Fauzia Siddiqui, sister of Aafia Siddiqui, speaks during a news conference in Karachi
(Photo: Reuters)

A 36-year-old Pakistani mother of three appeared in New York court on Tuesday charged with trying to shoot dead two US soldiers in Afghanistan. Aafia Siddiqui's family have not known where she was for five years. They now say that she has been in secret detention, where she has been raped and tortured.

US officials say that Siddiqui, who studied neuroscience in the US in the 1990s, is an Al-Qaeda operative who was picked up in Afghanistan in possession of bomb-making instructions and suspicous liquids.

She was also named in a 2004 US list of suspected Al-Qaeda members.

On 18 July she is alleged to have seized a US serviceman's rifle during interrogation and tried to shoot dead two US army officers, firing at least two shots before an interpreter wrestled the rifle from her.

Her lawyers argue that she is too small and too intelligent to have tried to fight with six soldiers.

Siddiqui, who is suffering from a bullet wound apparently sustained during the incident, had to be helped into the courtroom and is reported to have appeared bewildered when read the murder and assault charges.

She faces 20 years in prison on each charge.

"Aafia was tortured for five years until, one day, US authorities announce that they have found her in Afghanistan," said her sister Fauzia Siddiqui at a press conference in the Pakistani city of Karachi.

"She was badly tortured and raped by officials in Bagram airbase [in Afghanistan]," says Amina Masood, who campaigns on behalf of the hundreds of Pakistanis believed to be held in secret detention.

Masood told RFI that Siddiqui may have been taken to the US Guantanamo Bay prison camp.

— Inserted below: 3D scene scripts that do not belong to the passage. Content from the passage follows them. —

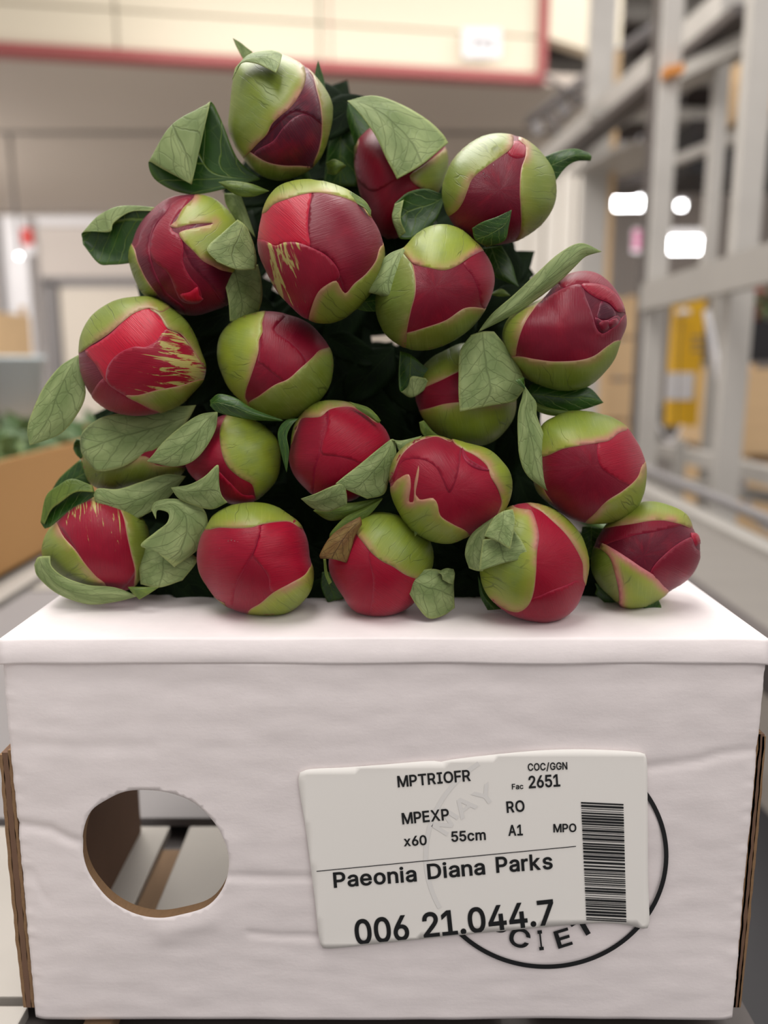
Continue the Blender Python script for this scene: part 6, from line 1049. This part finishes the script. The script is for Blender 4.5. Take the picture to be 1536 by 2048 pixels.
b.leaf([[(780,420),(830,420),(900,430)],[(775,480),(830,500,6),(875,480)],[(790,600),(820,600),(840,590)]], 'dark', D=.365)
b.leaf([[(850,730),(860,760),(850,790)],[(950,780),(950,820,4),(930,850)],[(1060,870)]], 'dark', D=.36)
# filler leaves and small shoots deep between the stems
rf = random.Random(7)
GAPS = [(430,690),(415,725),(425,640),(925,680),(1045,790),(1000,690),(640,990),(770,1000),(900,1150),(370,1150),(400,1170),(340,1165),(640,1180),(930,1180),(1180,1150),(1190,1170),(670,1140),(700,700),(745,740),(690,780),(800,760),(760,830),(600,640),(690,640),(430,650),(415,760),(560,1000),(620,1015),(560,900),(1040,850),(1060,980),(1060,1020),(905,1130),(650,1075),(690,300),(690,380),(745,470),(480,600),(480,500),(985,460),(380,960),(930,1160),(620,1160),(660,1190),(390,1180),(350,1130),(1190,1120),(520,380),(660,230),(1010,620),(1010,900),(820,480),(400,860),(300,1010),(860,760),(720,600),(780,860),(520,820),(590,860),(250,850),(340,640),(860,1090),(620,450),(1000,540)]
_in = [np.array(p, float) for p in INNER]; _g = np.array([(x + rf.uniform(-12, 12), y + rf.uniform(-12, 12)) for y in range(280, 1200, 62) for x in range(210, 1190, 62)])
EXTRA = [tuple(p) for p in _g[inside(_in, _g)]]
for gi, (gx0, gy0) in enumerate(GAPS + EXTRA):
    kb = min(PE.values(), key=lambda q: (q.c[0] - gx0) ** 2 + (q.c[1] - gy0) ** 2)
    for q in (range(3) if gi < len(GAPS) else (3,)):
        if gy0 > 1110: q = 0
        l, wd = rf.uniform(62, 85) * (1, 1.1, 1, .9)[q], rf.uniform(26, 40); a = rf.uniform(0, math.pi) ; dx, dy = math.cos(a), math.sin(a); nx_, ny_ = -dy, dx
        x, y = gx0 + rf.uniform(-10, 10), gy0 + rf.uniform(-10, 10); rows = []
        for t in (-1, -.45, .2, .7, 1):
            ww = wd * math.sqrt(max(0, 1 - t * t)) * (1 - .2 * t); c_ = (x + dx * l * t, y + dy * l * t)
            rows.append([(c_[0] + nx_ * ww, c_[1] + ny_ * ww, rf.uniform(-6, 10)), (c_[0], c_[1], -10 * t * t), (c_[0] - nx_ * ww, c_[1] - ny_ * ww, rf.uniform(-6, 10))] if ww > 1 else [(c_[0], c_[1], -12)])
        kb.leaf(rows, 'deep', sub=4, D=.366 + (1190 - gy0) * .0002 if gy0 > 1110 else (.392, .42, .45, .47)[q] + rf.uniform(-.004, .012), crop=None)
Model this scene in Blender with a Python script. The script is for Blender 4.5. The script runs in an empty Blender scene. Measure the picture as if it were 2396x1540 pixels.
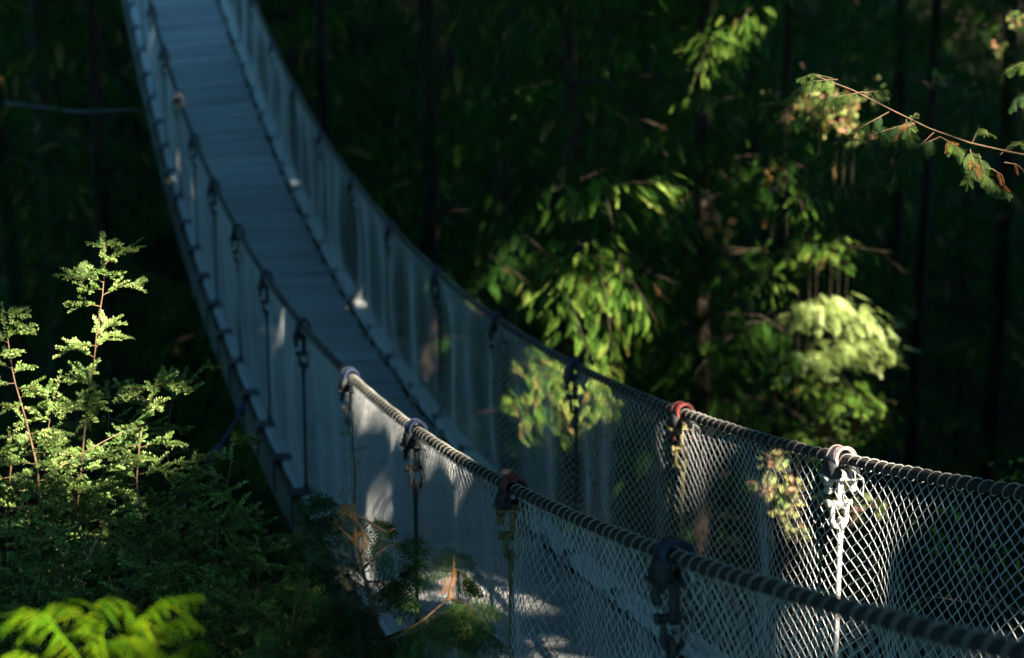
import bpy, math, random
import numpy as np
from mathutils import Matrix
rng = np.random.default_rng(7); random.seed(7)
SC = bpy.context.scene; COL = SC.collection
A_ = np.array

# ---------------------------------------------------------------- camera
F = 4800.0                       # focal length in units of a 2396 wide picture
CAM = A_([-2.2109, 0.0, 2.8318]); PITCH = math.radians(13.0689); YAW = math.radians(13.6326)
FW = A_([math.sin(YAW) * math.cos(PITCH), math.cos(YAW) * math.cos(PITCH), -math.sin(PITCH)])
RT = A_([math.cos(YAW), -math.sin(YAW), 0.0]); UP = np.cross(RT, FW)
cd = bpy.data.cameras.new("camera"); cam = bpy.data.objects.new("camera", cd); COL.objects.link(cam)
cam.matrix_world = Matrix(((RT[0], UP[0], -FW[0], CAM[0]), (RT[1], UP[1], -FW[1], CAM[1]), (RT[2], UP[2], -FW[2], CAM[2]), (0, 0, 0, 1)))
cd.sensor_width = 36; cd.lens = 36 * F / 2396; cd.clip_start = 0.1; cd.clip_end = 3000
cd.dof.use_dof = True; cd.dof.focus_distance = 6.9; cd.dof.aperture_fstop = 2.5
SC.camera = cam

# ---------------------------------------------------------------- light
SUN_AZ, SUN_EL = math.radians(160), math.radians(38)
SUN = A_([math.cos(SUN_EL) * math.sin(SUN_AZ), math.cos(SUN_EL) * math.cos(SUN_AZ), math.sin(SUN_EL)])
w = bpy.data.worlds.new("World"); SC.world = w; w.use_nodes = True
nt = w.node_tree; sky = nt.nodes.new("ShaderNodeTexSky"); sky.sky_type = 'NISHITA'; sky.sun_disc = False
sky.ozone_density = 6.0; sky.dust_density = 0.2; sky.sun_elevation = SUN_EL; sky.sun_rotation = SUN_AZ
bg = nt.nodes["Background"]; bg.inputs[1].default_value = 0.15
tm = nt.nodes.new("ShaderNodeMix"); tm.data_type = 'RGBA'; tm.blend_type = 'MULTIPLY'; tm.inputs[0].default_value = 1; tm.inputs[7].default_value = (0.54, 0.90, 0.88, 1)
nt.links.new(sky.outputs[0], tm.inputs[6]); nt.links.new(tm.outputs[2], bg.inputs[0])
ld = bpy.data.lights.new("sun", 'SUN'); lo = bpy.data.objects.new("sun", ld); COL.objects.link(lo)
ld.energy = 3.3; ld.angle = math.radians(0.5); ld.color = (1, 0.9, 0.74)
from mathutils import Vector
lo.rotation_euler = Vector(SUN).to_track_quat('Z', 'Y').to_euler()
lo.location = (20, -12, 20)
SC.view_settings.view_transform = 'Standard'; SC.view_settings.look = 'None'
SC.view_settings.exposure = 3.5; SC.view_settings.gamma = 1
SC.cycles.use_denoising = True
SC.cycles.max_bounces = 6; SC.cycles.diffuse_bounces = 3; SC.cycles.transmission_bounces = 4
SC.cycles.sample_clamp_indirect = 3.0
SC.cycles.caustics_reflective = False; SC.cycles.caustics_refractive = False


def at(px, py, D):
    """world point seen at (px, py) of the 2396 wide picture, D metres along the view axis"""
    px, py, D = np.broadcast_arrays(A_(px, float), A_(py, float), A_(D, float))
    return CAM + D[..., None] * FW + ((px - 1198) * D / F)[..., None] * RT + ((770 - py) * D / F)[..., None] * UP


def norm(v):
    return v / np.maximum(np.linalg.norm(v, axis=-1, keepdims=True), 1e-9)


# ---------------------------------------------------------------- mesh helpers
class MB:
    def __init__(s): s.v, s.f, s.t, s.n = [], [], [], 0
    def add(s, V, Fc, tint=0.5):
        V = np.asarray(V, float).reshape(-1, 3)
        s.v.append(V); s.f.append(np.asarray(Fc, int) + s.n)
        s.t.append(np.broadcast_to(np.asarray(tint, float), (len(V),))); s.n += len(V)
    def tubes(s, P, r, sides=6, ref=(0, 0, 1), tint=0.5, cap=True):
        P = np.asarray(P, float)
        if P.ndim == 2: P = P[None]
        m, n, _ = P.shape
        T = np.empty_like(P); T[:, 1:-1] = P[:, 2:] - P[:, :-2]; T[:, 0] = P[:, 1] - P[:, 0]; T[:, -1] = P[:, -1] - P[:, -2]
        T = norm(T); ref = np.broadcast_to(A_(ref, float), P.shape)
        N = np.cross(T, ref); bad = np.linalg.norm(N, axis=-1) < 0.05
        N[bad] = np.cross(T[bad], A_([0.8, 0.6, 0.1])); N = norm(N); B = np.cross(T, N)
        r = np.broadcast_to(np.asarray(r, float), (m, n))
        a = np.arange(sides) * 2 * math.pi / sides
        V = P[:, :, None] + r[:, :, None, None] * (np.cos(a)[:, None] * N[:, :, None] + np.sin(a)[:, None] * B[:, :, None])
        i = np.arange(m)[:, None, None] * n * sides + np.arange(n - 1)[None, :, None] * sides
        k = np.arange(sides); k2 = (k + 1) % sides
        Q = np.stack([i + k, i + k2, i + sides + k2, i + sides + k], -1).reshape(-1, 4)
        t = np.asarray(tint, float)
        if t.ndim == 1: t = np.repeat(t, n * sides)
        s.add(V, Q, t)
        if cap and sides > 2:
            b0 = s.n - m * n * sides
            for e in (0, n - 1):
                s.f.append((b0 + np.arange(m)[:, None] * n * sides + e * sides + (k if e else k[::-1])[None, :]))
    def box(s, lo, hi, tint=0.5, bev=0.0, R=None, off=None):
        x0, y0, z0 = lo; x1, y1, z1 = hi
        if bev > 0:
            b = bev; V = []
            for (X, Y, z) in ((0, 0, z0), (1, 1, z0 + b), (1, 1, z1 - b), (0, 0, z1)):
                q = 0 if X else b
                V += [(x0 + q, y0 + q, z), (x1 - q, y0 + q, z), (x1 - q, y1 - q, z), (x0 + q, y1 - q, z)]
            V = A_(V); Fq = [[3, 2, 1, 0], [12, 13, 14, 15]]
            for l in range(3):
                for c in range(4): Fq.append([l * 4 + c, l * 4 + (c + 1) % 4, l * 4 + 4 + (c + 1) % 4, l * 4 + 4 + c])
        else:
            V = A_([(x0, y0, z0), (x1, y0, z0), (x1, y1, z0), (x0, y1, z0), (x0, y0, z1), (x1, y0, z1), (x1, y1, z1), (x0, y1, z1)])
            Fq = [[3, 2, 1, 0], [4, 5, 6, 7], [0, 1, 5, 4], [1, 2, 6, 5], [2, 3, 7, 6], [3, 0, 4, 7]]
        if R is not None: V = V @ A_(R).T
        if off is not None: V = V + A_(off)
        s.add(V, Fq, tint)
    def inst(s, T, M, P, tint):
        """template T=(verts, faces, tint) placed N times with 3x3 columns M (N,3,3) and origins P (N,3)"""
        V, Fq, tt = T; N = len(P)
        if N == 0: return
        W = np.einsum('nij,vj->nvi', M, V) + P[:, None]
        Q = (Fq[None] + (np.arange(N) * len(V))[:, None, None]).reshape(-1, Fq.shape[1])
        s.add(W, Q, (np.broadcast_to(A_(tint, float), (N,))[:, None] + tt[None] - 0.5).reshape(-1))
    def build(s, name, mat, parent=None, smooth=True, origin=None):
        me = bpy.data.meshes.new(name)
        V = np.concatenate(s.v)
        if origin is not None: V = V - A_(origin)
        cnt = np.concatenate([np.full(len(f), f.shape[1]) for f in s.f]); idx = np.concatenate([f.ravel() for f in s.f])
        me.vertices.add(len(V)); me.vertices.foreach_set("co", V.astype(np.float32).ravel())
        me.loops.add(len(idx)); me.loops.foreach_set("vertex_index", idx.astype(np.int32))
        me.polygons.add(len(cnt)); st = np.concatenate([[0], np.cumsum(cnt)[:-1]])
        me.polygons.foreach_set("loop_start", st.astype(np.int32))
        me.polygons.foreach_set("use_smooth", np.full(len(cnt), smooth))
        a = me.attributes.new("tint", 'FLOAT', 'POINT'); a.data.foreach_set("value", np.concatenate(s.t).astype(np.float32))
        me.update(calc_edges=True); me.validate()
        me.materials.append(mat)
        o = bpy.data.objects.new(name, me); COL.objects.link(o)
        if origin is not None: o.location = origin
        if parent is not None: o.parent = parent
        return o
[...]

"People who were released from Guantanamo they are also reporting that they heard a woman’s voice and screams of a woman," she says.

Masood also claims that Pakistani authorities intimidated her relations.

"The family was told again and again to keep their mouths shut because, if they want life for their daughter and grandchildren, they must keep quiet."

Siddiqui, who returned to Pakistan from the US after divorcing her husband, is a devout Muslim. Her lawyers say that she helped raise funds for charities that Washington claims fund Al-Qaeda.

She will attend a bail hearing on Monday and a preliminary hearing is scheduled for 19 August.